For a German born in 1955, the era had a heightened significance. West Germany was in a period of turmoil, and as the countercultural movement reached us, my contemporaries sought to find out more about the role of their parents’ generation in the Nazi era. I remember the dawning realisation that the world presented by our media was only one view, and as we called the actions and policies of government into question, a new climate of debate was born as “de-Nazification” reached a climax. Emancipation, environmentalism and grassroots democracy were discussed openly in a way that simply had not happened before. With the knowledge of how those of our parents’ generation had acted (or had failed to act), we could only look forward.
At 14 I myself attended an anti-Vietnam demonstration (getting in trouble with school in the process) and later in the 1970s I – along with friends – stood in court to convince the authorities of my credibility as a conscientious objector. Even then an atmosphere of control and hatred still lingered, reaching out from the past. This only encouraged us to unite around a wholly new spirit; we believed that we could, should and would change the world.

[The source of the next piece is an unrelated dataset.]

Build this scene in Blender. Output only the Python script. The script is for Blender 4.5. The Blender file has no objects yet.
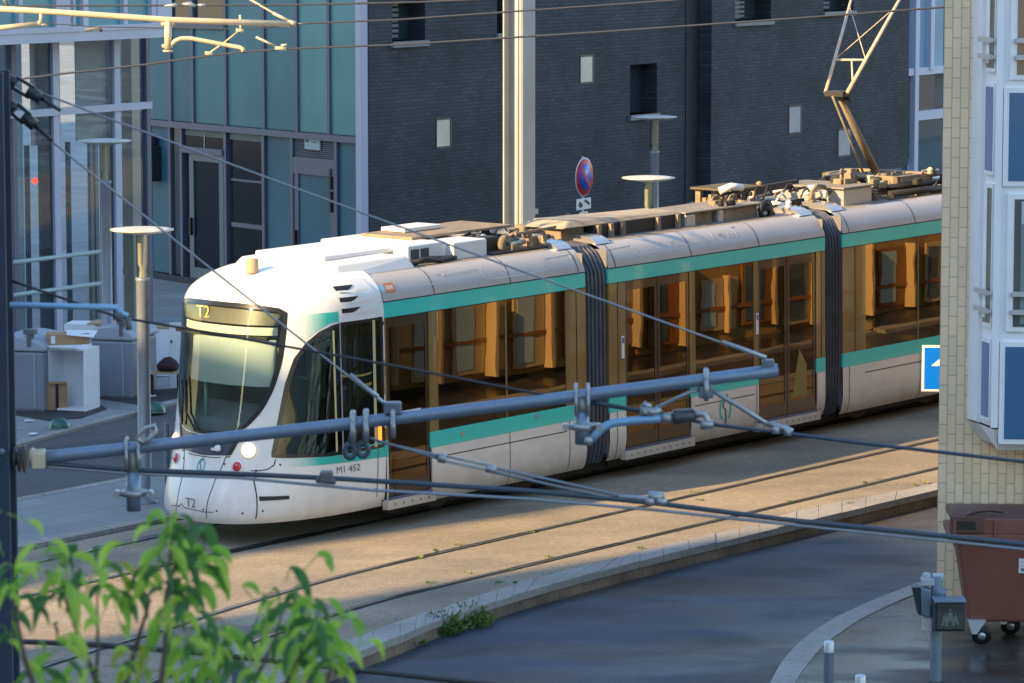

Look at today’s geopolitics and it is clear we have not yet succeeded.
While the impact of 1960s fashion, music and style on today’s culture and aesthetics cannot be denied, global politics apparently has little in common with its values; instead being reminiscent of a far darker time. Populists with frenzied and divisive rhetoric peddle fear and seed disinformation, seemingly taking inspiration from 1930s paranoia rather than the “open mind” that 1960s utopian thinking proposed. Brexit is a consequence, but there will be others as this “me-first” nationalist mentality spreads.
A characteristic of the time that today’s leaders do honour, however, is disobedience. We broke the rules, provoked and behaved badly en masse in pursuit of a greater good. I would wager that Donald Trump and his loud, angry supporters believe they are doing exactly that.
Furthermore, they are using a networked world to drive forward their cause. In 1964 novelist Alexander Trocchi prefigured the internet in his Sigma statements, which demanded that millions link together to create a universal university of knowledge, and the late 60s were full of dreams of a future liberated by advanced telecommunication. One such dreamer was Steve Jobs, who told the graduating class at Stanford University in 2005, “The Whole Earth Catalog [also in our exhibition and published regularly from 1968–72]… was one of the bibles of my generation. … It was sort of like Google in paperback form, 35 years before Google came along: it was idealistic, and overflowing with neat tools and great notions.”
Thanks in part to Jobs and other west coast hippies, a networked world has arrived, albeit one that can hardly be described as liberating. We are connected across boundaries like never before, yet many use these extraordinary tools simply to amplify our differences, to gang up on dissent, to attack expertise and to devalue true debate and dialogue. The same systems that allow us to connect across the globe, regardless of physical location, are responsible for surveillance culture and the dark web.
The tools for the “one world” that Vishnudevananda Saraswati, Lennon and a host of other hippies fantasised about are in our hands. But they are also brilliantly utilised by those with agendas that diametrically oppose the revolutionary optimism of the 1960s. Those who watched fascism rise in the early 20th century did not have the opportunity to connect and mobilise. As nationalism stirs again, we do.
The majority of those leading (or aspiring to lead) the world’s great nations came of age as the rebellion and revolution of 1966-70 were in full swing. They have witnessed what the optimistic spirit of a generation can achieve. Our world today cannot afford to only find those values in museums.